Siti tossici. Gli anni Settanta sono anche quelli dell’origine della discarica Tre Monti: i rifiuti tossici avrebbero dovuto essere sotterrati solo per 8 mesi necessari alla costruzione di un silos ma sono ancora lì, sotto il cavalcavia dell’A25. E nelle foto esclusive che pubblichiamo si nota che si sono liquefatti e hanno colorato il terreno a strisce rosse. In una lettera del 18 maggio 1972 inviata alla Montecatini Edison, il Comune di Pescara parla proprio di quei rifiuti sotterrati e di «inquinamento del terreno e della falda freatica»: «Riteniamo necessario che, da parte vostra, si proceda al dissotterramento di quanto immesso nel terreno per un più proprio collocamento del materiale inquinante».

Da Bussi a Pescara. Negli anni Ottanta lo sanno già tutti che l’inquinamento di Bussi arriva fino a Pescara e nel mare: lo dice anche un rapporto dell’istituto Donegani del 1981 che rivela come i veleni siano arrivati anche «lungo la fascia urbana e industriale da Chieti Scalo a Pescara» e «in mare nell’area antistante la foce». Anche nel 1993 uno studio della Erl rileva inquinamento: «In prossimità dello stabilimento Siac il fiume Tirino presenta sedimenti con contenuto elevatissimo di piombo». Cioè concentrazioni tra 38 mila e 265 mila microgrammi ogni chilo a fronte di un massimo di 5 mila.
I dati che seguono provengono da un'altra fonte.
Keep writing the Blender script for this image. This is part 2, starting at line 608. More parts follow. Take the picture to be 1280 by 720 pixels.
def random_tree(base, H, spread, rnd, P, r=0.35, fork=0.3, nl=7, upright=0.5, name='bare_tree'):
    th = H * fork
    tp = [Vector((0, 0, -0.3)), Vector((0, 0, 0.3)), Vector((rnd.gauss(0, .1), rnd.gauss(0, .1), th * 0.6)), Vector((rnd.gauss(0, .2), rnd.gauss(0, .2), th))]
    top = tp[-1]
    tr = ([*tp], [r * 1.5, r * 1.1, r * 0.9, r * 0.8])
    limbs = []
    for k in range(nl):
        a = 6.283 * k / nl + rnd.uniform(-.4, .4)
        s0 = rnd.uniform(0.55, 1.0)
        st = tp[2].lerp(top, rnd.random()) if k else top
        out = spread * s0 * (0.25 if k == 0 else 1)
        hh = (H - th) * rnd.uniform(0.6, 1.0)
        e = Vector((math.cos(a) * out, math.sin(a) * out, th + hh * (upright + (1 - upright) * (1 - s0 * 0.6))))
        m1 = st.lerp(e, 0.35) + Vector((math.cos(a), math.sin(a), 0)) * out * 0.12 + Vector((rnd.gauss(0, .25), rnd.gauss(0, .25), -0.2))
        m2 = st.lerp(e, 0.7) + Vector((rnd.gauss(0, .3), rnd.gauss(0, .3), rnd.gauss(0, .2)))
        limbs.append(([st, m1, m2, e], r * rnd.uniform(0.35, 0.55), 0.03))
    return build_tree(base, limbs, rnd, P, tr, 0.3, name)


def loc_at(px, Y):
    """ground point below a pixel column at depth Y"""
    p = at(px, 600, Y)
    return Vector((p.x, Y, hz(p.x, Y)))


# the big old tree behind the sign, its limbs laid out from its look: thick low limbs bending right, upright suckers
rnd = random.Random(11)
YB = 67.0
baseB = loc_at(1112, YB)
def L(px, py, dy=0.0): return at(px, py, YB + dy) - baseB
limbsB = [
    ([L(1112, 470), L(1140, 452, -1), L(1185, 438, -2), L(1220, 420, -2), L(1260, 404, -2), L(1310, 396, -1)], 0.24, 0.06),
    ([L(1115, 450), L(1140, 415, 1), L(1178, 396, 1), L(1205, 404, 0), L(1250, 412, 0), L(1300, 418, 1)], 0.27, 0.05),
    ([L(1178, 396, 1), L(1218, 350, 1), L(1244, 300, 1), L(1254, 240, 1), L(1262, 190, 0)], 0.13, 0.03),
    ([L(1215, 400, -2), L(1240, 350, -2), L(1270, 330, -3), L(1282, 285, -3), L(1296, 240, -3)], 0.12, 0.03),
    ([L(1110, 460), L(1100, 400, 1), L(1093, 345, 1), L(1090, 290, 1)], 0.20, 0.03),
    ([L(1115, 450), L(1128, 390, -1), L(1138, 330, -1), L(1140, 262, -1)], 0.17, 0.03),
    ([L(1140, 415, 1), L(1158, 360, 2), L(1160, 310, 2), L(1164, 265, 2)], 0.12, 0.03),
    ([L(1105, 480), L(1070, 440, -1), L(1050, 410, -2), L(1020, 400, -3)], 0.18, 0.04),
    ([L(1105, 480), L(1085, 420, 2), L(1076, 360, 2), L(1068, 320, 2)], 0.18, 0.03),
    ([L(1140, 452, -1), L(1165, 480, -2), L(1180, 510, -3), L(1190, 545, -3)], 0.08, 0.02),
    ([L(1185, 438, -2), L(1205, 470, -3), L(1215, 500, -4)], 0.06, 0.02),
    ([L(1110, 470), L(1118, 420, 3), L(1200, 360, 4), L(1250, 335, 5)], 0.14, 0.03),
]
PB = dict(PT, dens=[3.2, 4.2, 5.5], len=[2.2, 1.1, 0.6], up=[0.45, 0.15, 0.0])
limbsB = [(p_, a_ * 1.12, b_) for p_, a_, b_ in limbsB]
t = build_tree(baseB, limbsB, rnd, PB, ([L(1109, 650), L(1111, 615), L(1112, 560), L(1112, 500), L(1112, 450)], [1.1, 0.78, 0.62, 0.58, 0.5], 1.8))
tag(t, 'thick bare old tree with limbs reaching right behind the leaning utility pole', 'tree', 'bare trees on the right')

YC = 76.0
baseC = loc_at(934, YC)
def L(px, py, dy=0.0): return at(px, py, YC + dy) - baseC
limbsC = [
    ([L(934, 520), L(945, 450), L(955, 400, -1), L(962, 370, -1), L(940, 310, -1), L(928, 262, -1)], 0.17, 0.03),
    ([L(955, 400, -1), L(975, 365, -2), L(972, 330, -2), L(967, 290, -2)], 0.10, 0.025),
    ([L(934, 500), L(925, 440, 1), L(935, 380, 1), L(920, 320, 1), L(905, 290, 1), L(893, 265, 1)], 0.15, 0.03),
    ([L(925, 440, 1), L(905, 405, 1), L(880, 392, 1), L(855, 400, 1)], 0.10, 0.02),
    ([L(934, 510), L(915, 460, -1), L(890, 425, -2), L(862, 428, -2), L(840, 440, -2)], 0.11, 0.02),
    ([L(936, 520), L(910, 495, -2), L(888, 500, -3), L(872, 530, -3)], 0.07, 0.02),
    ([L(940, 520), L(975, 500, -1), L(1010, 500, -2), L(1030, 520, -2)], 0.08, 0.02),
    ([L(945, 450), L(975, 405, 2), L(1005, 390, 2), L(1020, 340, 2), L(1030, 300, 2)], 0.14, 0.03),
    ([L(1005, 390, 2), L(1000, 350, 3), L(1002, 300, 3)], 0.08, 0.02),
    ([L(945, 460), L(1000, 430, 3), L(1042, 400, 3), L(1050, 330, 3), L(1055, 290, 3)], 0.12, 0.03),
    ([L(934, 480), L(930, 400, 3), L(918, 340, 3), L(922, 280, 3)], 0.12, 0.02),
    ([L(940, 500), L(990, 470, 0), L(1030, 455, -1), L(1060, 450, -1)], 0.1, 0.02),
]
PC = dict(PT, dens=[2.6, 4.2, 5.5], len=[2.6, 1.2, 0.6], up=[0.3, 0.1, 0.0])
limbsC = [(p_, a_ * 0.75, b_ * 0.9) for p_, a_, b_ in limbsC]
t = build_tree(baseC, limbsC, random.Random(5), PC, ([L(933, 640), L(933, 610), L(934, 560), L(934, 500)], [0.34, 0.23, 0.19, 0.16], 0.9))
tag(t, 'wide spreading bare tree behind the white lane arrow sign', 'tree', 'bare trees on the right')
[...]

Stessa storia per il Pescara, avvelenato da clorometani «fino a oltre 200 volte superiori al limite».

Salute a rischio. L’Istituto superiore di Sanità, nel 2014, fa la sintesi di decenni di abbandono e rinvii della bonifica: la discarica «ha pregiudicato tutti gli elementi che presiedono e garantiscono la sicurezza delle acque, determinando così un pericolo reale e concreto per la salute degli utilizzatori e consumatori delle acque cui è anche mancata ogni informazione rispetto ai potenziali rischi per la salute associati al consumo di tali acque e cui, pertanto, era preclusa la possibilità di adottare misure specifiche di prevenzione e mitigazione dei rischi».